On International Women’s Day 2026
- Liz Buechele
- 2 days ago
- 4 min read
When I was 18 months old, my family moved to Western Pennsylvania. There was a boy in the house next door to us, 26 months old. Our moms became fast friends which meant we did as well. We were inseparable throughout childhood, racing our bikes around the neighborhood, traipsing through the farmer’s corn fields, and making up our own games with a bucket of chalk or a roll of aluminum foil.
Coupled with two older brothers and a neighborhood of boys, I was growing up a capital T tomboy. I have a memory of this neighbor having a pool party for his birthday in what would have likely been first grade and his mom asking my mom if I was okay being the only girl there. I remember being confused by the question. They were just my friends.
I grew up only wanting to do things if my best friend, my brothers, and the other boys in the neighborhood were doing them as well.
Because of this, I also grew up resistant to anything I deemed feminine. I rolled my eyes at Barbie dolls. I raged against makeup. I wanted to wear Converse to the prom I didn’t go to.
I was in second grade before I can truly remember having a friend that was a girl. Oh there were probably girlfriends in my preschool or in that brief though misguided moment where my mom thought I might be into dance. (Something else I now regret as I actively am trying to learn how to dance as an adult.) But in second grade, I became friends with a girl in my class who has been with me ever since.
As I’ve grown into adulthood, I’ve found myself learning and unlearning my place in the world. I have found myself peeling back the layers of misogyny that were corrosive not specifically in my family but in the world in which I grew up. There is a healing that comes after the necessary breaking.
I remember once, as a child, getting in a fight with my brothers and, when my mom tried to talk me down with an empathetic, “I understand; I also have two brothers,” I shot back, “yeah but you also have a sister and I don’t even have that!”

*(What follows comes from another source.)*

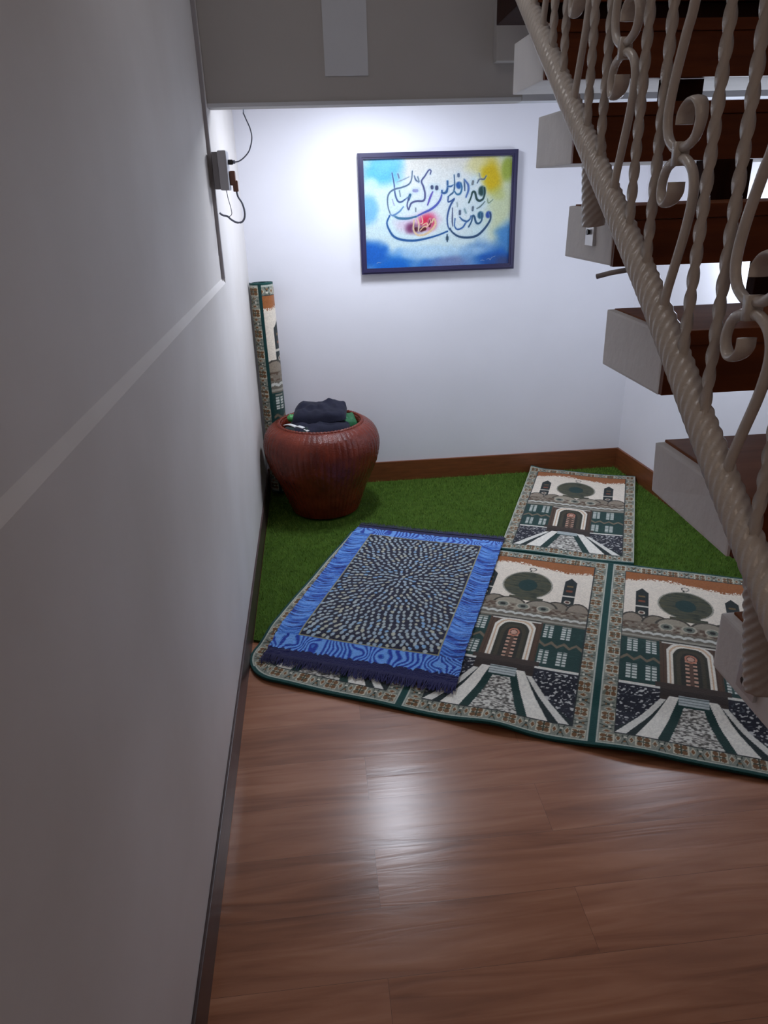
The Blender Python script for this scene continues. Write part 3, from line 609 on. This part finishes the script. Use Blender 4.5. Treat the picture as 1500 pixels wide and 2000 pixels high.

That this memory sits so clear in my brain tells me something. If you’d have asked me at that age, I don’t think I would have said I wanted a sister. I was just indifferent to it. I had my brothers and my neighbors and lots of cousins in every direction. But perhaps in that tear-stained moment in my parent’s bedroom, there was some part of me that was able to dig deeper, to acknowledge something I hadn’t realized I wanted, something that every little girl, every big girl, needs—deep, sincere relationships with other women.
This weekend, I spent hours on a virtual hangout with a group of elementary and middle school girlfriends who are scattered across the country. Some of my oldest friends, including that girl from second grade. I sat there in awe of our stories. Our highs and our lows. The way we show up for ourselves, for each other, for our communities.
The next day, I went to another friend’s birthday party. We met a couple years ago as adults in New York. At the party, I reconnected with some of her friends I’d met at the last birthday. Smiles and hugs exchanged. Book and recipe recommendations swapped. Compliments, genuine compliments, and love shared.
Have I always been so lucky?
In my early thirties, I find I am frequently embarrassed by the things I think I should be better at—style or skincare or how to do my hair. And in these moments, I find myself leaning on the strong women in my life, beautiful humans who meet me where I am with support and kindness.
My sisters, if you will. Perhaps not by blood. But when I think about my life I find I have been able to form genuine, deep, sincere, loving, healthy, supportive, positive relationships with so many inspiring, incredible, absolutely kickass women. Whether the cross country teammate who logged endless miles with me or the colleague from that one job I don’t know how we survived—I’ve always had my girls.
Today is International Women’s Day, a global celebration of the social, economic, cultural, and political achievements of women. Observed since 1911, the day also serves as a call to action for gender equality.
I could probably write a whole series on the latter. But in this moment, what I most want to do is thank the women who have been by my side—since second grade or since the last couple years. I am a better person, a better friend, a better community member for having all of you as my inspiration. Thank you for continually setting the standard. For lifting others up as you rise. For being our own cheerleaders. Happy International Women’s Day.